Los atardeceres son hermosos, es imposible argumentar lo contrario. Es imposible escapar del cliché del atardecer porque lo encontramos con la misma facilidad con la que pasa cada día. Y es que, si lo digo así, es un poco perturbador pensar que tenemos un número de atardeceres limitado. Como muchas otras cosas, llegará un día en que veamos el último y quizás no sepamos que así se trata.

Qué tal si traigo otro cliché a la discusión. Y es que hoy me encontré en un atardecer junto al mar, y el ir y venir de las olas parecía tocar en cada ciclo una nueva parte de mí. No puedo dejar de pensar en ciertas cosas.

No pude dejar de pensar en las pequeñas conchas de mar que la marea arrastra, en su apariencia casi perpetua. ¿Cuánto tiempo lleva esa concha en la arena antes de ser perturbada por mí? La devuelvo a la playa y me detengo a pensar en la infinidad aparente de la concha, de la arena y el mar. Yo me iré de esta playa en unos días, mi presencia en el ciclo de las olas y el mar es absolutamente insignificante.

Veo las olas, su danza casi perpetua. Las olas van a ir y venir sin pausa después de que yo me vaya, después de que todos a quienes conozco y quiero se hayan ido para siempre. No quedarán lugares a los que llamar países, pero el mar permanecerá.

Pienso también en ella. En lo débil que se siente decir que la quiero desde la insuperable distancia. Pienso en lo insignificante de mis palabras y sentimientos frente a la infinidad del mar. ¿Quién se ocupa a pensar en amor cuando es el momento de contemplar un mar que se sueña infinito? Creo que todos nosotros, y ahí yace esa paradoja que ahora me quita un poco el sueño, esa inmensidad infinita, y mi pequeñez e insignificancia se vuelven los desafíos que debo sortear en mi gimnasia mental.

Pienso en la simetría de este movimiento oceánico y mis pensamientos, que van y vienen y en cada nueva iteración traen una memoria o pensamiento que requiere mi atención y cuidado. Vuelvo a pensar en ella, y busco nuevas excusas para compararla con las cosas bellas que encuentro frente a mí. Pienso en que aún debemos compartir más atardeceres, pienso si acaso tendré ocasión de preguntarlo y pienso en las cosas que hará mi corazón ante respuestas negativas. Dejo que el pensamiento se lo lleve una ola. No tardará en regresar a mí, convertido en fragmentadas y pequeñas conchas de memoria.

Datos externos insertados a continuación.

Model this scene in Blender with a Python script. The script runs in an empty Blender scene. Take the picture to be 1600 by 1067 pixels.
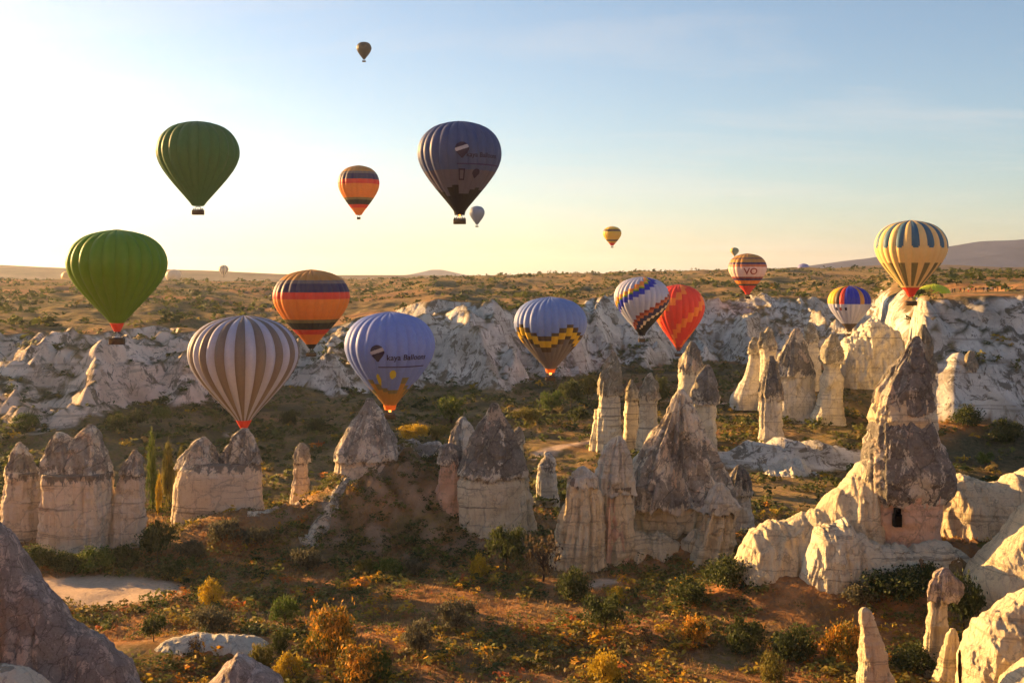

Cómo combatir la distancia. Hago lo que puedo, lo que está dentro de mis pequeñas posibilidades… Y como con tantas cosas, no dejo de preguntarme si es suficiente. La respuesta me aterra tanto como la pregunta, un horror pensar que no se es suficiente para el amor.

Las olas regresan y con ellas, una extraña certeza. ¿Acaso importa entonces? Mi pequeñez, mi insignificancia, mi miedo… No pueden ser un obstáculo. No la quiero porque no tenga miedo, la quiero a pesar de ello. De manera que no me queda más remedio que regresar la mirada al mar y reclamar ante él mi derecho de quererte. Que no importa el tamaño de las olas ni de la profunda distancia, que hoy te quiero y esa certeza se quedará conmigo por una cantidad de tiempo que tan solo puedo estimar en el «para siempre». Que te quiero, y que tan solo espero por el momento, en que una vez más pueda cambiar el «te quiero» por el «nos queremos», y encontrar en aquella conjugación una nueva forma de ejercitar el corazón.